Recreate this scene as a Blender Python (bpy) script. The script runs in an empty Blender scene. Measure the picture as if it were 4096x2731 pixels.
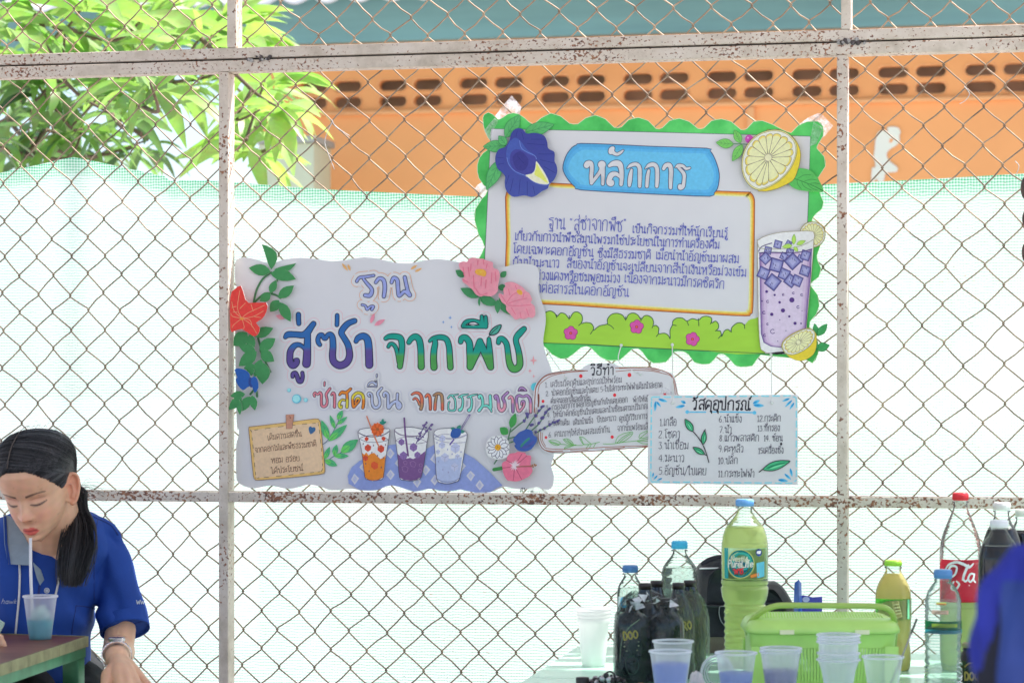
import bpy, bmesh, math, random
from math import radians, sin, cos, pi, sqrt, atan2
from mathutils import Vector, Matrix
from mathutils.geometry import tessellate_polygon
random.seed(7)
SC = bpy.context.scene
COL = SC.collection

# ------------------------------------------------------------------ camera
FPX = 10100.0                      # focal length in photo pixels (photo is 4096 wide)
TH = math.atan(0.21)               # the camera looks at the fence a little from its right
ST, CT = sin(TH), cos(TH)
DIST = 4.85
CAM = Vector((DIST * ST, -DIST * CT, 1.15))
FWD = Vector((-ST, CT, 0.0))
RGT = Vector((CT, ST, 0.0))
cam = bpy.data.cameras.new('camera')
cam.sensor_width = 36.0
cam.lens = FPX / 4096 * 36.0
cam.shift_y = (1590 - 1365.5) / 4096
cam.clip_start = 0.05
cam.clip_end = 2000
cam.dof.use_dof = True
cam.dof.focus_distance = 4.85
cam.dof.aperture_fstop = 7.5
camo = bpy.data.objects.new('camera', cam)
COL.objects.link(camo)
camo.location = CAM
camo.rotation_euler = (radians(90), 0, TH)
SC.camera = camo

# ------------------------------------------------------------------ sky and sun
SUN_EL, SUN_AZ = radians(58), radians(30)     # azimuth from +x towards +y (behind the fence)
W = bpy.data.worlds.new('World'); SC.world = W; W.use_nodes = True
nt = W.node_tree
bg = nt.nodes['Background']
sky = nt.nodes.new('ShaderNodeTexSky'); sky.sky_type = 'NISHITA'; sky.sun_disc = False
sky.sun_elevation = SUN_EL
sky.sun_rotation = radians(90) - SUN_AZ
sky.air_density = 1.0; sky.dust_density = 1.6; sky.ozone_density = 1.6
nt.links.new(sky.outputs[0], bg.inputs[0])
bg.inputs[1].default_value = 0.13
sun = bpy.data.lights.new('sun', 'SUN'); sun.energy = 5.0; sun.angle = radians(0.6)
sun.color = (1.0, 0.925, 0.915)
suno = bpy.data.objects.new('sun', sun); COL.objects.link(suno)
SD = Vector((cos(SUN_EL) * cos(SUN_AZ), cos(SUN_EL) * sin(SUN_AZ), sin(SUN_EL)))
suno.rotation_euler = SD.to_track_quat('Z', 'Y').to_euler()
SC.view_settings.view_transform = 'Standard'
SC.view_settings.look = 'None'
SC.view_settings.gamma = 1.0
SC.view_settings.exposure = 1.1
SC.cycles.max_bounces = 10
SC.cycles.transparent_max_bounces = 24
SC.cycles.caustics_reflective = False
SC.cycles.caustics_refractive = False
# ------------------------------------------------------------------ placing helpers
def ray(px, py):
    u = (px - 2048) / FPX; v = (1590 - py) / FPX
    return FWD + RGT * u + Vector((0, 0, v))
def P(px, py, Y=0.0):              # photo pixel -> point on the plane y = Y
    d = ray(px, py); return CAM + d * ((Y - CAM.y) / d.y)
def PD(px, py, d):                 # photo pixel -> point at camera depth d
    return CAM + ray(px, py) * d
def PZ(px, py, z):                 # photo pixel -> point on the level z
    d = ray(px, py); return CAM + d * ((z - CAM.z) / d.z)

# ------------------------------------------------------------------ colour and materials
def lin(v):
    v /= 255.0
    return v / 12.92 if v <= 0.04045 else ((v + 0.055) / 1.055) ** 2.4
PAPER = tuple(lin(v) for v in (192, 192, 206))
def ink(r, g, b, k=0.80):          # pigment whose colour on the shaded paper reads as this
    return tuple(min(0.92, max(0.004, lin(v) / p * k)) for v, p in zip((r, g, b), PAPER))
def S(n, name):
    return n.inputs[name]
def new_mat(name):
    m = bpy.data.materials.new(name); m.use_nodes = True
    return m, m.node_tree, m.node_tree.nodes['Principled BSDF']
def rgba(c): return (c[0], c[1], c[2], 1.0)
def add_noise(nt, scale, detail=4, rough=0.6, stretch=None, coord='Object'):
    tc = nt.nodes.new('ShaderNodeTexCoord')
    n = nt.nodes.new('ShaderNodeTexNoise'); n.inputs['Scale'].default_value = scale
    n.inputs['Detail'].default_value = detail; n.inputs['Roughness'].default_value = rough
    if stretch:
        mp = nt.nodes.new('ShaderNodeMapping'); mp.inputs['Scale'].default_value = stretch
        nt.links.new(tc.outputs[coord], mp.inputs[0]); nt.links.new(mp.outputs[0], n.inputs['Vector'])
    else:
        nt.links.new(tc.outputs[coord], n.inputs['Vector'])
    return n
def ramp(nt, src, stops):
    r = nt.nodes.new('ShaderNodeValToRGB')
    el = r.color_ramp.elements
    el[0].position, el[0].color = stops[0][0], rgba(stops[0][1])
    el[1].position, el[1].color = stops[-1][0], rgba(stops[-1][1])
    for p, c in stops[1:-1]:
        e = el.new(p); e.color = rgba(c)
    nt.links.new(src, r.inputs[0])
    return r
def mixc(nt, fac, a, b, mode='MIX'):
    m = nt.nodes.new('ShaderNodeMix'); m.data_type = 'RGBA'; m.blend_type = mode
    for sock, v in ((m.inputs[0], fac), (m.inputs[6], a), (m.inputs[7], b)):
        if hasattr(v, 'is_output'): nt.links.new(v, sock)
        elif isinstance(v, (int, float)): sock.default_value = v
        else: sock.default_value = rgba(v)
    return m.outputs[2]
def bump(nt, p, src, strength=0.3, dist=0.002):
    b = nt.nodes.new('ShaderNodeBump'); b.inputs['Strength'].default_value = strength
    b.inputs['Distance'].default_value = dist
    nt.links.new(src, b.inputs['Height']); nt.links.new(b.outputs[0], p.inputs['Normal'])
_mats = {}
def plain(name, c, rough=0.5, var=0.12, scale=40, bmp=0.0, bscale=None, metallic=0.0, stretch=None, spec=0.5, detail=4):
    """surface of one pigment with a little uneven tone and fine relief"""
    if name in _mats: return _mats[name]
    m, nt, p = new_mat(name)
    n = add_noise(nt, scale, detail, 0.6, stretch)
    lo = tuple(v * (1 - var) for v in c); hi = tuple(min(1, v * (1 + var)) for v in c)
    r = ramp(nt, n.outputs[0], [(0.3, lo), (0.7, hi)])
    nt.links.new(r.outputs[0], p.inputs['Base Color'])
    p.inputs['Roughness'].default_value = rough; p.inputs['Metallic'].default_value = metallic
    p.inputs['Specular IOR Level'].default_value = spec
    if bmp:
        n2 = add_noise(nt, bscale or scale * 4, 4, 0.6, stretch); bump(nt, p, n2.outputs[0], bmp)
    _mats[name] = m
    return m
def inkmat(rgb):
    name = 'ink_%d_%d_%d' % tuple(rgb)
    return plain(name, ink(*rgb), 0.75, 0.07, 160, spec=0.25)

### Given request
Repeat only the lines from the beginning of the material through the line containing "SC.camera = camo", both ends kept, leaving pictures out.

### Solution to this exercise
Recreate this scene as a Blender Python (bpy) script. The script runs in an empty Blender scene. Measure the picture as if it were 4096x2731 pixels.
import bpy, bmesh, math, random
from math import radians, sin, cos, pi, sqrt, atan2
from mathutils import Vector, Matrix
from mathutils.geometry import tessellate_polygon
random.seed(7)
SC = bpy.context.scene
COL = SC.collection

# ------------------------------------------------------------------ camera
FPX = 10100.0                      # focal length in photo pixels (photo is 4096 wide)
TH = math.atan(0.21)               # the camera looks at the fence a little from its right
ST, CT = sin(TH), cos(TH)
DIST = 4.85
CAM = Vector((DIST * ST, -DIST * CT, 1.15))
FWD = Vector((-ST, CT, 0.0))
RGT = Vector((CT, ST, 0.0))
cam = bpy.data.cameras.new('camera')
cam.sensor_width = 36.0
cam.lens = FPX / 4096 * 36.0
cam.shift_y = (1590 - 1365.5) / 4096
cam.clip_start = 0.05
cam.clip_end = 2000
cam.dof.use_dof = True
cam.dof.focus_distance = 4.85
cam.dof.aperture_fstop = 7.5
camo = bpy.data.objects.new('camera', cam)
COL.objects.link(camo)
camo.location = CAM
camo.rotation_euler = (radians(90), 0, TH)
SC.camera = camo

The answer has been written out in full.